移動する時の頭の位置(2) | 堀 啓のブログ

移動する時の頭の位置(2)

前回の続きです。


移動する時は、頭を先に進行方向に移動させた方が素早く移動できるため、スポーツではこれを上手く使って移動することが多いです。

しかし、格闘技の場合は、進行方向と頭の位置が一致しないがケースあります。


例えば、前進する時。


前に出るということは、当然闘う相手の攻撃の射程圏内に自分も入って行くわけですから、カウンター、反撃を受ける可能性もあります。

早く前に出ようとして頭を前に出した状態だと、上半身が前傾になります。

また、前に出ると頭が相手に近くなるため顎を引かなければならず、前傾姿勢で更に顎を引くと、、、視野が非常に狭くなります。

そんな状態で前のめりになった頭にカウンターを狙われたら危険ですよね。。

そのため、前進する時は頭をやや後方に引き、いつでも後ろに下がれる様に重心を後ろに残しておきます。

頭を後ろに引いておくと、上半身が真っ直ぐに立ちますし、頭も相手と距離を保ちやすいため、顎を引いても視野が広いままです。

視野が広くなると精神的にも落ち着きが出て来る為、前に出て攻めながらでも相手を観察し、不意のカウンターなどにも対応出来るのではないでしょうか。

ただ、一瞬のチャンスに一気にラッシュするような場面では、やはり頭を前に出した前傾姿勢の方がスピードと爆発力は発揮されるでしょう。


逆に、敢えて頭を前に出しながら後ろに下がり、カウンターを狙う選手もいます。

この場合は少し背中を丸めるようにして前屈みになり、頭は前だけど重心は両足の真ん中くらい、という状態です。

下がりながら顔を前に出して相手の攻撃を誘い、相手が攻撃してきたところでスッと頭を引き、カウンターを返します。

しかしこれも、本当にピンチでカウンターの隙もないくらい相手がラッシュしてきた時は、ガードを固め、頭を後ろに引きながらの方がバックステップのスピードも速くなります。


このケースではどちらも、いつでも逆方向に素早く切り返す動きができるようにする為、進行方向から見て後方に頭を残しています。
(後ろに下がる時は頭は前の方ということです。
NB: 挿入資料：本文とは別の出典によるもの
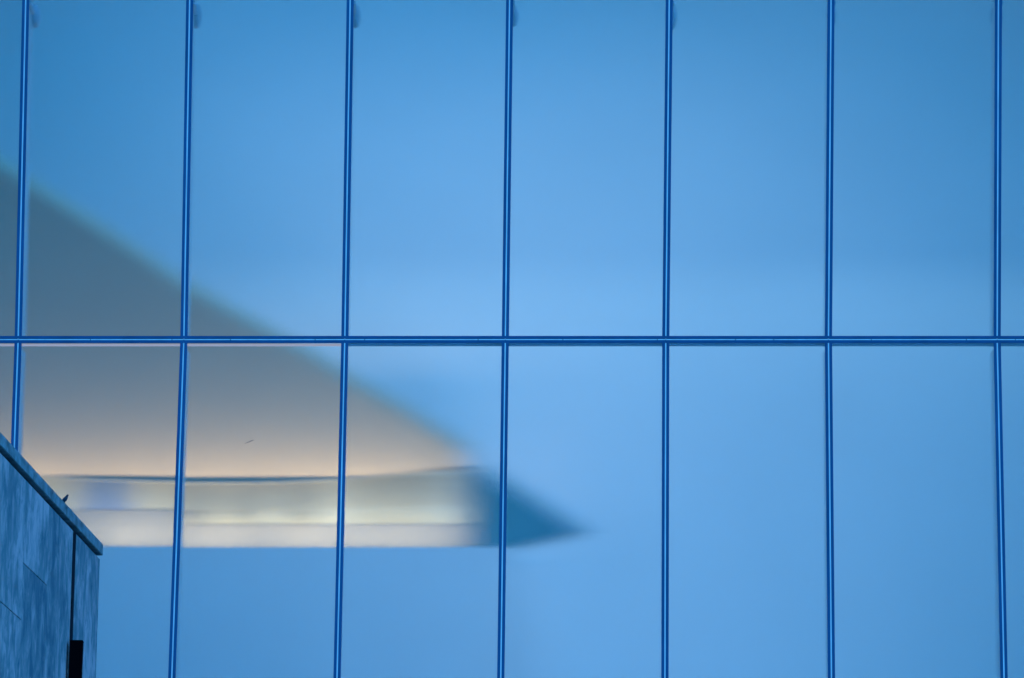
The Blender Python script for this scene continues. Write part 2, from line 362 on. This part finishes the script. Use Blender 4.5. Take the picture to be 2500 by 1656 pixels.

)



まとめますと、移動の際は移動する方向に頭を動かす事で、その方向に爆発的にダッシュすることが出来ます。

しかし格闘技のように不規則な動きの中では、急激な方向転換が必要になることもあるので、なるべく両足の範囲内で頭を動かす必要があります。

そして、移動している方向と逆の方向に急激に力を出す前提で移動する場合は、移動する方向の逆側に頭を置いておくことで、素早い身体の切り返しが可能になります!